Francis Scott Key said, "What do you mean?"

He said, "Well Mr. Key, tonight, we have laid an ultimatum upon the colonies. Your people will either capitulate and lay down the colors of that flag that you think so much of, or -- you see that fort right over there -- Fort Henry?" He said, "We're going to remove it from the face of the earth."

[Key] said, "How are you going to do that?" [The admiral] said, "If you will, scan the horizon of the sea." As [Key] looked, he could see hundreds of little dots. And [The admiral] said, "That's the entire British war fleet." He said, "All of the gun power; all of the armament is being called upon to demolish that fort. [The fleet] will be here within striking distance in a matter of about two and a half hours." He said, "The war is over; these men would be free anyway." [Key] said, "You can't shell that fort!" He said, "That's a large fort." He said, "It's full of women and children." He said, "It's predominantly not a military fort."

[The Admiral] said, "Don't worry about it. They said we've left them a 'way out'"

[Key] said, "What's that?"

[The Admiral] said, "Do you see that flag way up there on the rampart?" He said, "We have told them that if they will lower that flag, the shelling will stop immediately...and we'll know that they've surrendered...and you'll now be under British rule."

Francis Scott Key went down below and told the men what was about to happen. And they said, "How many ships?", and he said, "Hundreds." The ships got closer. Francis Scott Key went back up on top and he said, "Men, I'll shout down to you what's going on as we watch."

As twilight began to fall.and as the hays hung over the oceans as it does at sunset, suddenly the British war fleet unleashed.

Bam!

He said, "The sounds were deafening." He said, "There were so many guns, there were no reliefs." He said, "It was absolutely impossible to talk or hear." He said, "Suddenly, the sky, although dark, was suddenly lit." And he says from down below, all he could hear, the men, the prisoners saying was, "Tell us where the flag is. What have they done with the flag? Is the flag still flying over the rampart? Tell us!"

One hour. Two hours. Three hours into the shelling.

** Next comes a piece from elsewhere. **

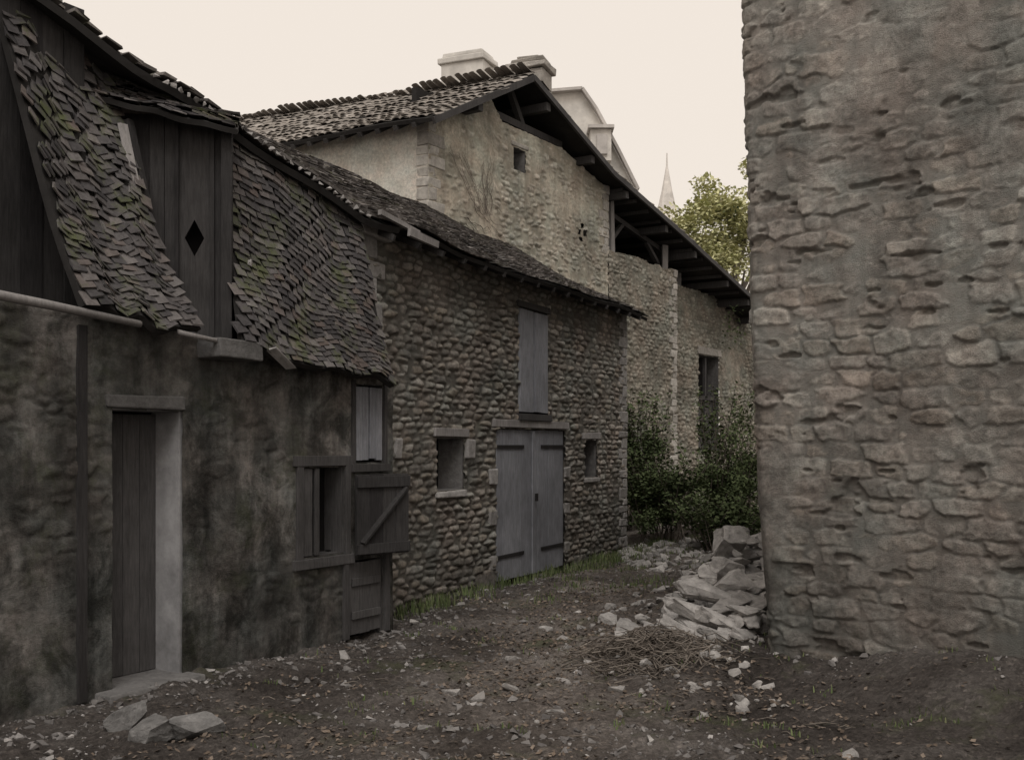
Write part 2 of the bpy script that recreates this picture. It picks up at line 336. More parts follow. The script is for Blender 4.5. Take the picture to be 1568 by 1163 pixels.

Every time the bomb would explode and it would be close to the flag, they could see the flag in the illuminated red glare of that bomb, and Francis Scott Key would report down to the men below, "It's still up! It's not down!" The admiral came, and he said, "Your people are insane." He said, "What's the matter with them?" He said, "Don't they understand this is an impossible situation?"

Francis Scott Key said he remembered what George Washington had said. He said, "The thing that sets the American Christian apart from all other people in the world is he will die on his feet before he'll live on his knees."

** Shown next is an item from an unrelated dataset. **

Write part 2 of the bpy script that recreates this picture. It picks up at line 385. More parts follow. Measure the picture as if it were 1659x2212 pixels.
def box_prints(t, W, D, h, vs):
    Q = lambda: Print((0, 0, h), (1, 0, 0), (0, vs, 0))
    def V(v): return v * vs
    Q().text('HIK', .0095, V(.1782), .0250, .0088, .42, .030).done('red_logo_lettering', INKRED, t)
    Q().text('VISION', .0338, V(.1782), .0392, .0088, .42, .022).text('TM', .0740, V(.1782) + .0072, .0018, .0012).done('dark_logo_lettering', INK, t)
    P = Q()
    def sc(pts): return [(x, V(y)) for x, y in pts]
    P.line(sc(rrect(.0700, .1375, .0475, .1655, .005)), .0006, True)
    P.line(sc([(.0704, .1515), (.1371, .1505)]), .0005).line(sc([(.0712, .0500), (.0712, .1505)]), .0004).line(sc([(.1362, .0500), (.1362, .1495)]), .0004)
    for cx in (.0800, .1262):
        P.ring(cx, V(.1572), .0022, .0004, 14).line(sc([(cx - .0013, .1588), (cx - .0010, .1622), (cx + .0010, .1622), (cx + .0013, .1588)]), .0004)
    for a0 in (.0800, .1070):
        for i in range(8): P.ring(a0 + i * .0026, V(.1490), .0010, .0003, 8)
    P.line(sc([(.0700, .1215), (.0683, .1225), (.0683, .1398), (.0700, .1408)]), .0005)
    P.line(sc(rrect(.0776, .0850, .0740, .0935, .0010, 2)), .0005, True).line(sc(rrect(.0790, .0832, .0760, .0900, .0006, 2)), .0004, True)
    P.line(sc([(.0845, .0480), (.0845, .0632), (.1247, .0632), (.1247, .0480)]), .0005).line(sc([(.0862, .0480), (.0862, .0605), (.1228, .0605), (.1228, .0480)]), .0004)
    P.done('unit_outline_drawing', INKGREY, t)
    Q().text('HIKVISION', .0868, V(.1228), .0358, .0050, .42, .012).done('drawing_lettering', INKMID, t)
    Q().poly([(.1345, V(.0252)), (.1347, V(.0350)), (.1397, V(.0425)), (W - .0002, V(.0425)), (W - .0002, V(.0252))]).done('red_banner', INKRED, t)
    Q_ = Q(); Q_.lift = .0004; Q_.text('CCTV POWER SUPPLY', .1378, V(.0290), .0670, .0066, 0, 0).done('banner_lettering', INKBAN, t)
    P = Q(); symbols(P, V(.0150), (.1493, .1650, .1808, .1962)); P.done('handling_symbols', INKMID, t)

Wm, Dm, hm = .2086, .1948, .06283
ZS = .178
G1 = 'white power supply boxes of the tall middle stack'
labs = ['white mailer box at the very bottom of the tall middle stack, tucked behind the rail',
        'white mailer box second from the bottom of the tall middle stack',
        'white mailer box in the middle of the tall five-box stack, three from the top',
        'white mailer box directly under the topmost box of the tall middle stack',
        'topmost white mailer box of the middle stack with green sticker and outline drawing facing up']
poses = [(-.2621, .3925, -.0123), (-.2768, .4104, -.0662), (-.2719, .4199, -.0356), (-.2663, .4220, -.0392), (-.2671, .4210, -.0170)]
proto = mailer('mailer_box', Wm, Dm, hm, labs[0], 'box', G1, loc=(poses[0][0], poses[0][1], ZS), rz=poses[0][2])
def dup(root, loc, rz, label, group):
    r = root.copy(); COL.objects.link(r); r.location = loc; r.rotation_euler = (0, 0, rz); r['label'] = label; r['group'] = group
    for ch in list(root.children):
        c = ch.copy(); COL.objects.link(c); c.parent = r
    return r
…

The Admiral said, "We have now instructed all of the guns to focus on the rampart to take that flag down." He said, "We don't understand something. Our reconnaissance tells us that that flag has been hit directly...again...and again...and again, and yet it's still flying. We don't understand that." "But", he said; "now we're about to bring every gun, for the next three hours, to bear on that point."
Francis Scott Key said the barrage was unmerciful. All that he could hear...was the men down below...praying. The prayer: "God keep that flag flying...where we last saw it."

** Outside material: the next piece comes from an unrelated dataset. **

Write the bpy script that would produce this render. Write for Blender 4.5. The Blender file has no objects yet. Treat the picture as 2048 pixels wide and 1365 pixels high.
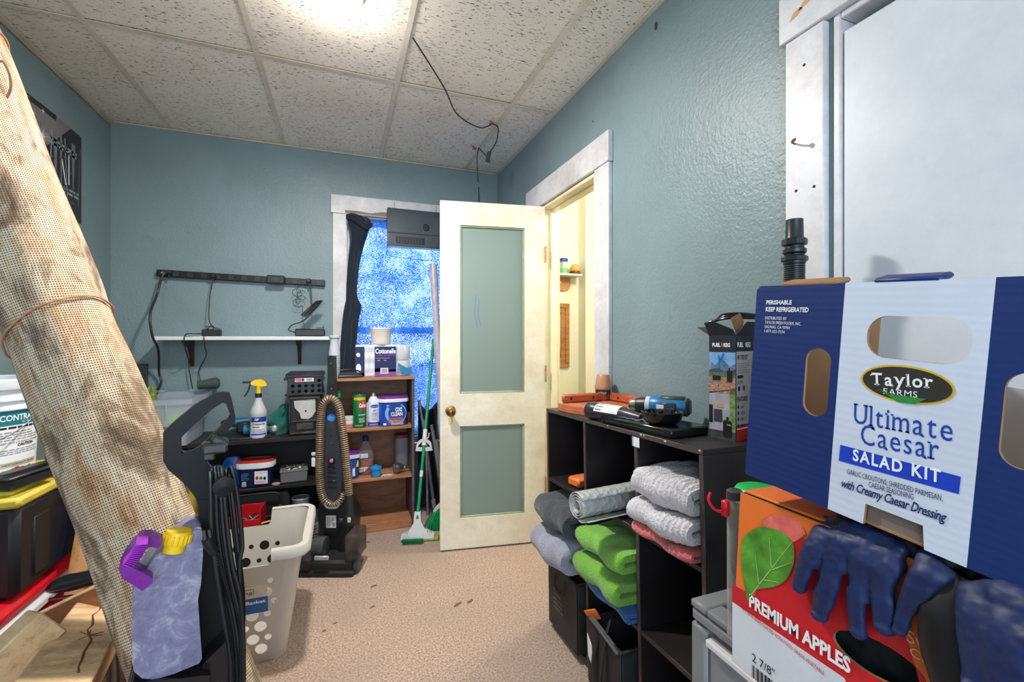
import bpy, math, random
from mathutils import Vector, Matrix
from mathutils.geometry import tessellate_polygon
random.seed(7)
SC = bpy.context.scene
COL = SC.collection
# ------------------------------------------------------------------ camera
CAMH = 1.234
YAW = math.radians(20.826)
SN, CS = math.sin(YAW), math.cos(YAW)
FPX, PX0, PY0 = 894.0, 1024.0, 677.0
cd = bpy.data.cameras.new('camera'); cam = bpy.data.objects.new('camera', cd); COL.objects.link(cam)
cam.location = (0, 0, CAMH); cam.rotation_euler = (math.pi/2, 0, -YAW)
cd.sensor_width = 36; cd.lens = FPX/2048*36; cd.shift_y = -5.5/2048; cd.clip_start = 0.02
SC.camera = cam
# ------------------------------------------------------------------ world, lamps, exposure
wd = bpy.data.worlds.new('daylight'); SC.world = wd; wd.use_nodes = True
wd.node_tree.nodes['Background'].inputs[0].default_value = (0.72, 0.86, 1.0, 1)
wd.node_tree.nodes['Background'].inputs[1].default_value = 1.15
SC.view_settings.view_transform = 'Standard'; SC.view_settings.look = 'None'
SC.view_settings.gamma = 1; SC.view_settings.exposure = 0.36; SC.view_settings.use_curve_mapping = False
SC.cycles.max_bounces = 8; SC.cycles.diffuse_bounces = 5; SC.cycles.transparent_max_bounces = 12
SC.cycles.sample_clamp_indirect = 6; SC.cycles.caustics_reflective = False; SC.cycles.caustics_refractive = False
def area(name, loc, rot, sx, sy, energy, color, shape='RECTANGLE', cast=True):
    l = bpy.data.lights.new(name, 'AREA'); l.shape = shape; l.size = sx
    if shape in ('RECTANGLE', 'ELLIPSE'): l.size_y = sy
    l.energy = energy; l.color = color
    o = bpy.data.objects.new(name, l); o.location = loc; o.rotation_euler = rot; COL.objects.link(o)
    return o
# the round ceiling lamp's own light
area('ceiling_lamp_light', (-0.02, 1.80, 2.485), (0, 0, 0), 0.15, 0.15, 33, (1.0, 0.95, 0.88), 'DISK')
gl = bpy.data.lights.new('ceiling_lamp_glow', 'POINT'); gl.energy = 5; gl.color = (1.0, 0.96, 0.91); gl.shadow_soft_size = 0.05
go = bpy.data.objects.new('ceiling_lamp_glow', gl); go.location = (-0.02, 1.80, 2.42); COL.objects.link(go)
# added soft bluish fill behind the camera, from no visible source
area('rear_daylight', (-0.30, -1.45, 1.60), (math.radians(84), 0, math.radians(-8)), 1.9, 1.5, 33, (0.72, 0.86, 1.0))
# warm hallway lamp
pl = bpy.data.lights.new('hallway_lamp_light', 'POINT'); pl.energy = 42; pl.color = (1.0, 0.96, 0.87); pl.shadow_soft_size = 0.12
po = bpy.data.objects.new('hallway_lamp_light', pl); po.location = (1.75, 2.2, 2.25); COL.objects.link(po)
# daylight behind the curtained window
area('window_daylight', (0.45, 4.3, 1.9), (math.radians(-78), 0, 0), 1.8, 1.9, 62, (0.80, 0.91, 1.0))

# ------------------------------------------------------------------ pixel helpers (view ray met with a real plane)
def ray(px, py):
    r = (px-PX0)/FPX; u = (PY0-py)/FPX
    return Vector((CS*r+SN, -SN*r+CS, u))
def at(px, py, X=None, Y=None, Z=None, D=None):
    v = ray(px, py)
    if X is not None: t = X/v.x
    elif Y is not None: t = Y/v.y
    elif Z is not None: t = (Z-CAMH)/v.z
    else: t = D
    return Vector((v.x*t, v.y*t, CAMH+v.z*t))
def depth(p): return p[0]*SN+p[1]*CS
def mpp(p): return depth(p)/FPX
# ------------------------------------------------------------------ materials
def S(r, g=None, b=None):
    if g is None: r, g, b = r
    f = lambda c: (c/255/12.92) if c/255 <= 0.04045 else ((c/255+0.055)/1.055)**2.4
    return (f(r), f(g), f(b), 1)
MATS = {}
class NT:
    def __init__(s, name):
        s.m = bpy.data.materials.new(name); s.m.use_nodes = True; s.t = s.m.node_tree
        s.b = s.t.nodes['Principled BSDF']; s.out = s.t.nodes['Material Output']; s.bmp = None
        MATS[name] = s.m
    def n(s, typ, **kw):
        o = s.t.nodes.new('ShaderNode'+typ)
        for k, v in kw.items(): setattr(o, k, v)
        return o
    def l(s, a, b): s.t.links.new(a, b)
    def set(s, **kw):
        for k, v in kw.items():
            s.b.inputs[k.replace('_', ' ')].default_value = v
        return s
    def coord(s, scale=(1, 1, 1), src='Object', rot=(0, 0, 0)):
        c = s.n('TexCoord'); mp = s.n('Mapping'); mp.inputs['Scale'].default_value = scale; mp.inputs['Rotation'].default_value = rot
        s.l(c.outputs[src], mp.inputs[0]); return mp.outputs[0]
    def noise(s, vec, scale=5, detail=3, rough=0.55, dist=0):
        n = s.n('TexNoise'); n.inputs['Scale'].default_value = scale; n.inputs['Detail'].default_value = detail
        n.inputs['Roughness'].default_value = rough; n.inputs['Distortion'].default_value = dist
        s.l(vec, n.inputs['Vector']); return n.outputs['Fac']
    def ramp(s, fac, stops, interp='LINEAR'):
        r = s.n('ValToRGB'); r.color_ramp.interpolation = interp
        e = r.color_ramp.elements
        while len(e) > 1: e.remove(e[-1])
        e[0].position, e[0].color = stops[0]
        for p, c in stops[1:]:
            k = e.new(p); k.color = c
        s.l(fac, r.inputs[0]); return r.outputs[0]
    def mix(s, fac, a, b, mode='MIX'):
        m = s.n('MixRGB', blend_type=mode)
        for i, v in ((0, fac), (1, a), (2, b)):
            if hasattr(v, 'is_output'): s.l(v, m.inputs[i])
            elif i == 0: m.inputs[0].default_value = v
            else: m.inputs[i].default_value = v
        return m.outputs[0]
    def math(s, op, a, b=None):
        m = s.n('Math', operation=op)
        for i, v in ((0, a), (1, b)):
            if v is None: continue
            if hasattr(v, 'is_output'): s.l(v, m.inputs[i])
            else: m.inputs[i].default_value = v
        return m.outputs[0]
    def color(s, c): s.l(c, s.b.inputs['Base Color'])
    def bump(s, h, strength=0.3, dist=0.002):
        b = s.n('Bump'); b.inputs['Strength'].default_value = strength; b.inputs['Distance'].default_value = dist
        s.l(h, b.inputs['Height'])
        if s.bmp is not None: s.l(s.bmp, b.inputs['Normal'])
        s.bmp = b.outputs[0]
        s.l(b.outputs[0], s.b.inputs['Normal'])
def k4(c, f): return (min(1, c[0]*f), min(1, c[1]*f), min(1, c[2]*f), 1)
def plain(name, col, rough=0.5, metal=0, var=0.12, vs=18, bump=0.0, bs=300, **kw):
    if name in MATS: return MATS[name]
    t = NT(name); t.set(Roughness=rough, Metallic=metal, **kw)
    v = t.coord()
    nz = t.noise(v, vs, 4)
    t.color(t.ramp(nz, [(0.3, k4(col, 1-var)), (0.7, k4(col, 1+var))]))
    rr = t.math('MULTIPLY_ADD', nz, 0.25); t.l(rr, t.b.inputs['Roughness'])
    rr.node.inputs[2].default_value = max(0.02, rough-0.12)
    if bump: t.bump(t.noise(v, bs, 2), bump, 0.001)
    return t.m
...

Sunrise came. [Key] said there was a heavy mist hanging over the land, but the rampart was tall enough...there stood the flag...completely nondescript...in shreds. The flagpole itself was at a crazy angle. But the flag was still at the top. Francis Scott Key (went aboard and) immediately went into Fort Henry to see what had happened. And what he'd found had happened was that that flagpole and that flag had suffered repetitious direct hits...and when it had fallen...that men, fathers...who knew what it meant for that flag to be on the ground...although knowing that all of the British guns were trained on it, walked over and held it up...humanly...until they died. Their bodies were removed and others took their place. Francis Scott Key said what held that flagpole in place at that unusual angle...were patriots' bodies.

He penned the song.

"Oh say, can you see...by the dawn's early light...what so proudly we hailed...at the twilight's last gleaming...for the rocket's red glare...the bombs bursting in air...gave proof through the night...that the flag was still there! Oh say, does that star spangled banner yet (fly and) wave...for the land of the free...and the home of the brave." The debt was demanded. The price...it was paid.

(Actual lyrics)
The Star Spangled Banner
O say can you see, by the dawn's early light,
What so proudly we hail'd at the twilight's last gleaming,
Whose broad stripes and bright stars through the perilous fight
O'er the ramparts we watch'd were so gallantly streaming?
And the rocket's red glare, the bomb bursting in air,
Gave proof through the night that our flag was still there,
O say does that star-spangled banner yet wave
O'er the land of the free and the home of the brave?

On the shore dimly seen through the mists of the deep
Where the foe's haughty host in dread silence reposes,
What is that which the breeze, o'er the towering steep,
As it fitfully blows, half conceals, half discloses?
Now it catches the gleam of the morning's first beam,
In full glory reflected now shines in the stream,
'Tis the star-spangled banner - O long may it wave
O'er the land of the free and the home of the brave!

And where is that band who so vauntingly swore,
That the havoc of war and the battle's confusion
A home and a Country should leave us no more?
Their blood has wash'd out their foul footstep's pollution.
No refuge could save the hireling and slave
From the terror of flight or the gloom of the grave,
And the star-spangled banner in triumph doth wave
O'er the land of the free and the home of the brave.

O thus be it ever when freemen shall stand
Between their lov'd home and the war's desolation!
Blest with vict'ry and peace may the heav'n rescued land
Praise the power that hath made and preserv'd us a nation!
Then conquer we must, when our cause it is just,
And this be our motto - "In God is our trust,"
And the star-spangled banner in triumph shall wave
O'er the land of the free and the home of the brave.